> [SET PROBLEM] Repeat the lines exactly from the line that contains "Write a Blender" through the line that contains "return (f(r), f(g), f(b), 1)"; leave images out and add nothing.

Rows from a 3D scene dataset
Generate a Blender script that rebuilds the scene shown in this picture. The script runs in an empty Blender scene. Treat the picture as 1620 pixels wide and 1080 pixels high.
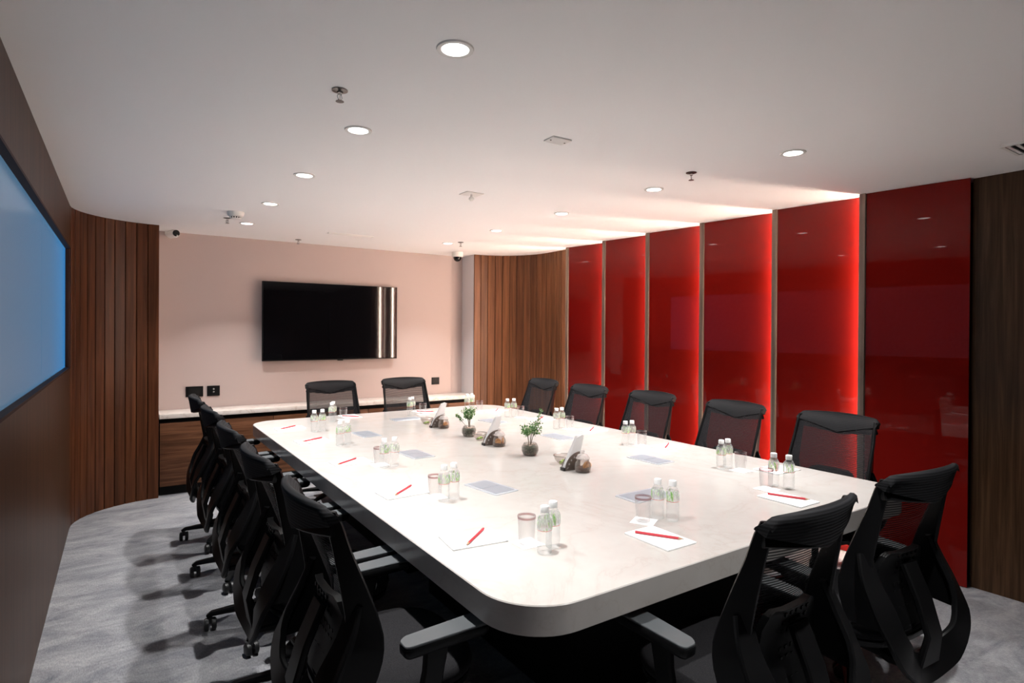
import bpy, bmesh, math, random
from mathutils import Vector, Matrix
PI = math.pi
rnd = random.Random(7)
S = bpy.context.scene
COL = S.collection

# ------------------------------------------------------------------ camera
F, YAW, PITCH, ROLL, SH = 926.687, 0.588506, 0.0048407, 0.0060844, 11.822
fw = Vector((math.sin(YAW)*math.cos(PITCH), math.cos(YAW)*math.cos(PITCH), -math.sin(PITCH)))
r0 = Vector((math.cos(YAW), -math.sin(YAW), 0)); u0 = r0.cross(fw)
rt = r0*math.cos(ROLL) + u0*math.sin(ROLL); up = -r0*math.sin(ROLL) + u0*math.cos(ROLL)
cam = bpy.data.objects.new('camera', bpy.data.cameras.new('camera')); COL.objects.link(cam)
cam.matrix_world = Matrix(((rt.x, up.x, -fw.x, 0), (rt.y, up.y, -fw.y, 0), (rt.z, up.z, -fw.z, 1.5), (0, 0, 0, 1)))
cam.data.sensor_width = 36; cam.data.lens = F/1620*36; cam.data.shift_y = -SH/1620; cam.data.clip_start = .02
S.camera = cam

# ------------------------------------------------------------------ light and exposure
S.view_settings.view_transform = 'Standard'; S.view_settings.look = 'None'
S.view_settings.gamma = 1; S.view_settings.use_curve_mapping = False; S.view_settings.exposure = 0.17
S.cycles.transparent_max_bounces = 32; S.cycles.max_bounces = 10; S.cycles.diffuse_bounces = 6
w = bpy.data.worlds.new('world'); S.world = w; w.use_nodes = True
w.node_tree.nodes['Background'].inputs[0].default_value = (.6, .6, .65, 1); w.node_tree.nodes['Background'].inputs[1].default_value = .0

H = 2.42                                     # ceiling height
DOWN = [(x, y) for x in (.905, 2.855) for y in (1.70, 2.64, 3.59, 4.545, 5.50)] + [(1.70, .45)]  # last entry is an added, unseen lamp that lights the table's near face
SPOT_W, SPOT_COL, SPOT_SPREAD = 12.3, (1.0, .99, .97), 1.68
LED_STR = 185.0
for i, (x, y) in enumerate(DOWN):
    L = bpy.data.lights.new('downlight_lamp', 'AREA'); L.shape = 'DISK'; L.size = .05
    L.energy = SPOT_W; L.color = SPOT_COL; L.spread = SPOT_SPREAD
    o = bpy.data.objects.new('downlight_lamp', L); COL.objects.link(o); o.location = (x, y, H-.007)

# ------------------------------------------------------------------ materials
def mat(name, col=(.5, .5, .5), rough=.5, metal=0., coat=0., spec=.5, emit=None, estr=0., sheen=0., trans=0., ior=1.45):
    m = bpy.data.materials.new(name); m.use_nodes = True
    b = m.node_tree.nodes['Principled BSDF']
    b.inputs['Base Color'].default_value = (*col, 1); b.inputs['Roughness'].default_value = rough
    b.inputs['Metallic'].default_value = metal; b.inputs['Coat Weight'].default_value = coat
    b.inputs['Coat Roughness'].default_value = .02
    b.inputs['Specular IOR Level'].default_value = spec; b.inputs['IOR'].default_value = ior
    b.inputs['Sheen Weight'].default_value = sheen; b.inputs['Transmission Weight'].default_value = trans
    if emit: b.inputs['Emission Color'].default_value = (*emit, 1); b.inputs['Emission Strength'].default_value = estr
    return m
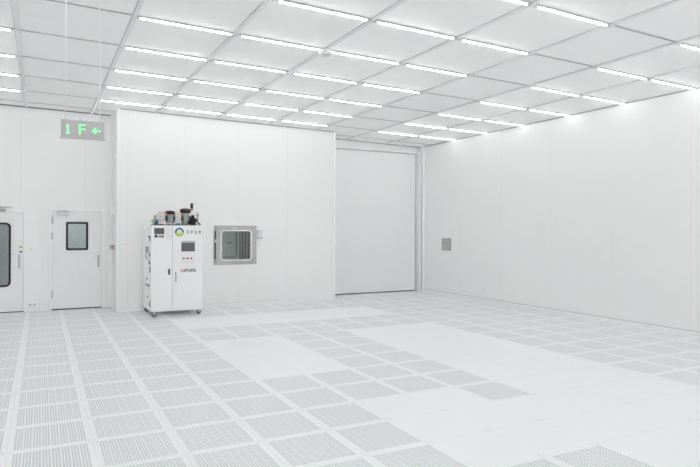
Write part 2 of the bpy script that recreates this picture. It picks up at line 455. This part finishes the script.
# door 3: the tall sliding panel in the recess
d3 = sroot('door_3', (8.0, YR, 0))
p = MB(); p.box((XM+.02, YR-.05, .025), (9.300, YR, 3.815), .004); p.build('door_leaf', M['door'], d3)
p = MB(); p.box((XM, YR-.11, 3.835), (9.330, YR, 3.885), .006); p.build('door_rail', M['door_frame'], d3)
p = MB(); p.box((XM+.02, YR-.07, 3.812), (9.300, YR, 3.832)); p.build('rail_gap', M['gap_shade'], d3)  # grey strip paints the shading under the rail
p = MB(); p.box((9.322, YR-.13, 0), (9.385, YR, 3.885), .006); p.build('door_jamb', M['trim_grey'], d3)
p = MB(); p.box((9.300, YR-.04, .02), (9.322, YR, 3.83)); p.build('jamb_gap', M['gap_shade'], d3)  # grey strip paints the shade in the gap beside the leaf
p = MB(); p.box((9.385, YR-.14, 0), (XR-.04, YR, 3.93), .004); p.build('jamb_filler', M['door'], d3)
p = MB(); p.box((XM+.01, YR-.052, 0), (9.300, YR, .024)); p.build('door_sweep', M['dark'], d3)

# ------------------------------------------------------------------ ceiling lights
LEN = 1.11
ORD = ['', 'first', 'second', 'third', 'fourth', 'fifth', 'sixth', 'seventh', 'eighth', 'ninth', 'tenth', 'eleventh', 'twelfth', 'thirteenth', 'fourteenth', 'fifteenth', 'sixteenth']
def light_src():
    t = thing('linear_ceiling_light', '', 'ceiling light', (0, 0, 0), 'linear lights in the ceiling joints')
    b = MB(); b.box((-LEN/2, -.024, -.022), (LEN/2, .024, -.008), .003, 1); b.build('housing', M['tbar'], t)
    b = MB()
    prof = [(-.003, -.0215), (.003, -.0215), (.0055, -.025), (.0065, -.029), (.0055, -.033), (.003, -.0355), (-.003, -.0355), (-.0055, -.033), (-.0065, -.029), (-.0055, -.025)]
    L = LEN/2-.014
    a = [b.bm.verts.new((-L, y, z)) for y, z in prof]; c = [b.bm.verts.new((L, y, z)) for y, z in prof]
    NP = len(prof)
    for k in range(NP): b.bm.faces.new((a[k], a[(k+1) % NP], c[(k+1) % NP], c[k]))
    b.bm.faces.new(a); b.bm.faces.new(c[::-1])
    b.build('diffuser', M['lamp'], t)
    for sx in (-1, 1):
        b = MB(); x = sx*(LEN/2-.007); b.box((x-.007, -.011, -.038), (x+.007, .011, -.0215), .003, 1); b.build('end_cap', M['trim_grey'], t)
    return t
src = light_src(); first = True
cols = [7, 6, 4, 3, 2, 1, -1, -2, -3]
for bi, b_ in enumerate(sorted(B, reverse=True)):
    for ci, a in enumerate(cols):
        if first: t = src; first = False
        else:
            t = src.copy(); COL.objects.link(t)
            for ch in src.children:
                k = ch.copy(); COL.objects.link(k); k.parent = t
        x = (AX[a]+AX[a+1])/2 + (.012 if a == 7 else 0)
        t.location = (x, B[b_], zc(x)); t.rotation_euler = (0, TILT, 0)
        t['label'] = 'white strip light %s from the right wall, %s row from far wall' % (ORD[ci+1], ORD[bi+1])

# smoke detector at a ceiling node
sx, sy = AX[3]-.02, B[-1]-.05
sd = thing('smoke_detector', 'round white smoke detector on the ceiling grid between two strip lights', 'smoke detector', (sx, sy, zc(sx)-.03))
b = MB(); b.lathe((sx, sy, zc(sx)-.052), [(.066, 0), (.072, .008), (.072, .030)]); b.build('mounting_base', M['white'], sd)
b = MB(); b.lathe((sx, sy, zc(sx)-.105), [(.078, .010), (.088, .020), (.088, .044), (.066, .054)]); b.build('sensor_head', M['white'], sd)
b = MB(); b.lathe((sx, sy, zc(sx)-.110), [(.030, 0), (.062, .004), (.074, .016)]); b.build('sensing_face', M['hinge'], sd)

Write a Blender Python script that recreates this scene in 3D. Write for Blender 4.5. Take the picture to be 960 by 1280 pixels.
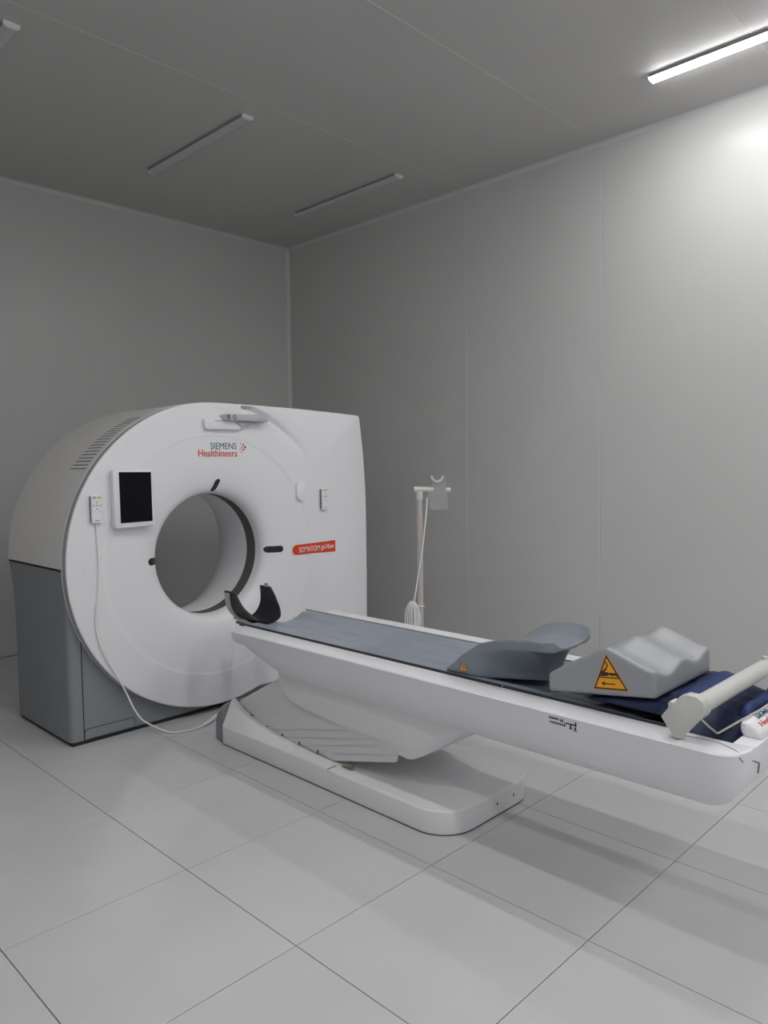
import bpy, bmesh, math, random
from mathutils import Vector, Matrix, noise as mnoise

for o in list(bpy.data.objects):
    bpy.data.objects.remove(o, do_unlink=True)
C = bpy.context.scene.collection
SC = bpy.context.scene
PI = math.pi
random.seed(7)

# ------------------------------------------------------------------ camera
cam_d = bpy.data.cameras.new('camera')
cam = bpy.data.objects.new('camera', cam_d)
C.objects.link(cam)
cam_d.sensor_fit = 'VERTICAL'
cam_d.sensor_height = 36.0
cam_d.lens = 935.695 * 36.0 / 1280.0
cam_d.clip_start = 0.05
right = Vector((0.69965652, -0.71437046, -0.01247418))
down = Vector((-0.05306982, -0.03455001, -0.99799293))
fwd = Vector((0.71250568, 0.69891426, -0.06208466))
M = Matrix((right, -down, -fwd)).transposed().to_4x4()
M.translation = Vector((0, 0, 1.386))
cam.matrix_world = M
SC.camera = cam

# ------------------------------------------------------------------ world and exposure
W = bpy.data.worlds.new('world')
SC.world = W
W.use_nodes = True
W.node_tree.nodes['Background'].inputs[0].default_value = (0.5, 0.5, 0.5, 1)
W.node_tree.nodes['Background'].inputs[1].default_value = 0.05
SC.view_settings.view_transform = 'Standard'
SC.view_settings.look = 'None'
SC.view_settings.gamma = 1.0
SC.view_settings.use_curve_mapping = False
SC.view_settings.exposure = 0.0
LAMP_STRENGTH = 55.0

# ------------------------------------------------------------------ helpers
def lin(r, g, b):
    f = lambda c: (c / 255.0 / 12.92) if c / 255.0 <= 0.04045 else ((c / 255.0 + 0.055) / 1.055) ** 2.4
    return (f(r), f(g), f(b), 1)

MATS = {}
def mat(name, color, rough=0.5, metal=0.0, spec=0.5, vary=0.0, vscale=3.0, bump=0.0, bscale=40.0, coat=0.0, emit=None, estr=0.0):
    m = bpy.data.materials.new(name)
    m.use_nodes = True
    nt = m.node_tree
    p = nt.nodes['Principled BSDF']
    p.inputs['Base Color'].default_value = color
    p.inputs['Roughness'].default_value = rough
    p.inputs['Metallic'].default_value = metal
    p.inputs['Specular IOR Level'].default_value = spec
    p.inputs['Coat Weight'].default_value = coat
    if emit:
        p.inputs['Emission Color'].default_value = emit
        p.inputs['Emission Strength'].default_value = estr
    if vary or bump:
        tc = nt.nodes.new('ShaderNodeTexCoord')
    if vary:
        n = nt.nodes.new('ShaderNodeTexNoise')
        n.inputs['Scale'].default_value = vscale
        n.inputs['Detail'].default_value = 4
        nt.links.new(tc.outputs['Object'], n.inputs['Vector'])
        r = nt.nodes.new('ShaderNodeValToRGB')
        a = [max(0, c * (1 - vary)) for c in color[:3]] + [1]
        b = [min(1, c * (1 + vary)) for c in color[:3]] + [1]
        r.color_ramp.elements[0].position = 0.3
        r.color_ramp.elements[1].position = 0.7
        r.color_ramp.elements[0].color = a
        r.color_ramp.elements[1].color = b
        nt.links.new(n.outputs['Fac'], r.inputs['Fac'])
        nt.links.new(r.outputs['Color'], p.inputs['Base Color'])
    if bump:
        n2 = nt.nodes.new('ShaderNodeTexNoise')
        n2.inputs['Scale'].default_value = bscale
        n2.inputs['Detail'].default_value = 3
        nt.links.new(tc.outputs['Object'], n2.inputs['Vector'])
        bp = nt.nodes.new('ShaderNodeBump')
        bp.inputs['Strength'].default_value = bump
        bp.inputs['Distance'].default_value = 0.01
        nt.links.new(n2.outputs['Fac'], bp.inputs['Height'])
        nt.links.new(bp.outputs['Normal'], p.inputs['Normal'])
    MATS[name] = m
    return m

mat('wall', lin(206, 206, 205), 0.28, spec=0.3, vary=0.015, vscale=1.5)
mat('ceiling', lin(198, 197, 195), 0.40, spec=0.35, vary=0.015, vscale=1.5)
mat('cove', lin(212, 212, 211), 0.35)
mat('joint_bead', lin(222, 222, 220), 0.35)
mat('tile', lin(204, 204, 206), 0.16, spec=0.45, vary=0.02, vscale=4)
mat('grout', lin(120, 105, 92), 0.9)
mat('white', lin(236, 236, 240), 0.32, spec=0.45)
mat('white_soft', lin(238, 238, 240), 0.45)
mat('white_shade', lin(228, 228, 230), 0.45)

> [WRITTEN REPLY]
Write a Blender Python script that recreates this scene in 3D. Write for Blender 4.5. Take the picture to be 960 by 1280 pixels.
import bpy, bmesh, math, random
from mathutils import Vector, Matrix, noise as mnoise

for o in list(bpy.data.objects):
    bpy.data.objects.remove(o, do_unlink=True)
C = bpy.context.scene.collection
SC = bpy.context.scene
PI = math.pi
random.seed(7)

# ------------------------------------------------------------------ camera
cam_d = bpy.data.cameras.new('camera')
cam = bpy.data.objects.new('camera', cam_d)
C.objects.link(cam)
cam_d.sensor_fit = 'VERTICAL'
cam_d.sensor_height = 36.0
cam_d.lens = 935.695 * 36.0 / 1280.0
cam_d.clip_start = 0.05
right = Vector((0.69965652, -0.71437046, -0.01247418))
down = Vector((-0.05306982, -0.03455001, -0.99799293))
fwd = Vector((0.71250568, 0.69891426, -0.06208466))
M = Matrix((right, -down, -fwd)).transposed().to_4x4()
M.translation = Vector((0, 0, 1.386))
cam.matrix_world = M
SC.camera = cam

# ------------------------------------------------------------------ world and exposure
W = bpy.data.worlds.new('world')
SC.world = W
W.use_nodes = True
W.node_tree.nodes['Background'].inputs[0].default_value = (0.5, 0.5, 0.5, 1)
W.node_tree.nodes['Background'].inputs[1].default_value = 0.05
SC.view_settings.view_transform = 'Standard'
SC.view_settings.look = 'None'
SC.view_settings.gamma = 1.0
SC.view_settings.use_curve_mapping = False
SC.view_settings.exposure = 0.0
LAMP_STRENGTH = 55.0

# ------------------------------------------------------------------ helpers
def lin(r, g, b):
    f = lambda c: (c / 255.0 / 12.92) if c / 255.0 <= 0.04045 else ((c / 255.0 + 0.055) / 1.055) ** 2.4
    return (f(r), f(g), f(b), 1)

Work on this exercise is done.